I think I do, 50 - 30 is 20, 7>2 so 10, 12 - 7 is 5, 15. Which may not be the best way to do it, since I've been known to skip the "7>2 so subtract 10" step, but it's what I do.


Dana - Oct 11, 2007 6:24:22 am PDT #9359 of 10001
"I'm useless alone." // "We're all useless alone. It's a good thing you're not alone."

Hil, you'd probably be interested in this LJ entry (actually, both these entries), which poses almost the exact same question:

[link] [link]

She's got a tag for other math-related entries and math teacher stuff.


Stephanie - Oct 11, 2007 6:32:20 am PDT #9360 of 10001
Trust my rage

Hil, I think I do it the way you do it. I also add the same way - tens first then the ones.


Hil R. - Oct 11, 2007 6:34:47 am PDT #9361 of 10001
Sometimes I think I might just move up to Vermont, open a bookstore or a vegan restaurant. Adam Schlesinger, z''l

Thanks Dana. That's really interesting.


sj - Oct 11, 2007 6:38:04 am PDT #9362 of 10001
"There are few hours in life more agreeable than the hour dedicated to the ceremony known as afternoon tea."

Random question: What sort of process do you use for doing subtraction in your head? Like, if I had to figure out 52-37, I would think 52-30=22, 22-7=15, but I've been told that this seems strange to other people. I don't think I was ever taught that method -- it's just what seems natural to my brain. So do other people do it that way, or some other way, or think through the regular written process, with "borrow a ten, 2 becomes 12, 5 becomes 4" and so on?

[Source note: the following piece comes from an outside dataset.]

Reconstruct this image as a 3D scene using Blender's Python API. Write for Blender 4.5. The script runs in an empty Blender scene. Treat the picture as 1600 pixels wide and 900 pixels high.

I would do 52-7=45 and 45-30=15. No one taught me it either.


-t - Oct 11, 2007 6:41:10 am PDT #9363 of 10001
I am a woman of various inclinations and only some of the time are they to burn everything down in frustration

{{Suzi}} Glad you got a validating e-mail, and glad that there's a job with more money that you're qualified for, even if it is in SJ.

I subtract in my head much like you do, Hil, but it is laborious for me. I can do it but my fingers itch for a pencil the whole tinme and I don't really trust the answer unless I run through it a couple more times to be sure. Or count on my fingers. I certainly was never taight to do math in my head, though I did get some tips on approximations at some point.

I did have a college professor who taught tricks for multiplying largish numbers in your head, but I did not pay attention. It was a parlor trick sort of thing.


Connie Neil - Oct 11, 2007 6:48:26 am PDT #9364 of 10001
brillig

What sort of process do you use for doing subtraction in your head?

I count by tens from the lower number to the higher number, then figure the difference of the ones column. I can't visualize the numbers well enough to work it as a problem.


Steph L. - Oct 11, 2007 6:48:27 am PDT #9365 of 10001
Unusually and exceedingly peculiar and altogether quite impossible to describe

What sort of process do you use for doing subtraction in your head? Like, if I had to figure out 52-37

Hil, I would do it kind of like you, only not entirely.

37 rounds to 40, and 52-40 is 12, then I add back in the 3 that took 37 to 40, for a total of 15.


Hil R. - Oct 11, 2007 6:51:23 am PDT #9366 of 10001
Sometimes I think I might just move up to Vermont, open a bookstore or a vegan restaurant. Adam Schlesinger, z''l

I certainly was never taight to do math in my head, though I did get some tips on approximations at some point.

I wasn't ever formally taught it in school. I kind of worked out my own methods for it as a kid, though, since my parents would always have us do stuff like that. Like, if we went out to eat, my mom would hand the bill to one of us kids and ask us to check to make sure it was added up properly, or ask us to figure out the tip, or if we were at the grocery store and looking at a few different brands of something that came in different-sized boxes, she's ask us to figure out the cost per ounce to figure out which was the better deal. Never told us how to do the calculations, just trusted us to figure out a way to do it. (Which led to my sister and me both being the annoying aghast "You had to take out a calculator for that?" people as adults. But we could calculate 15% by the time we were 8 or 9.)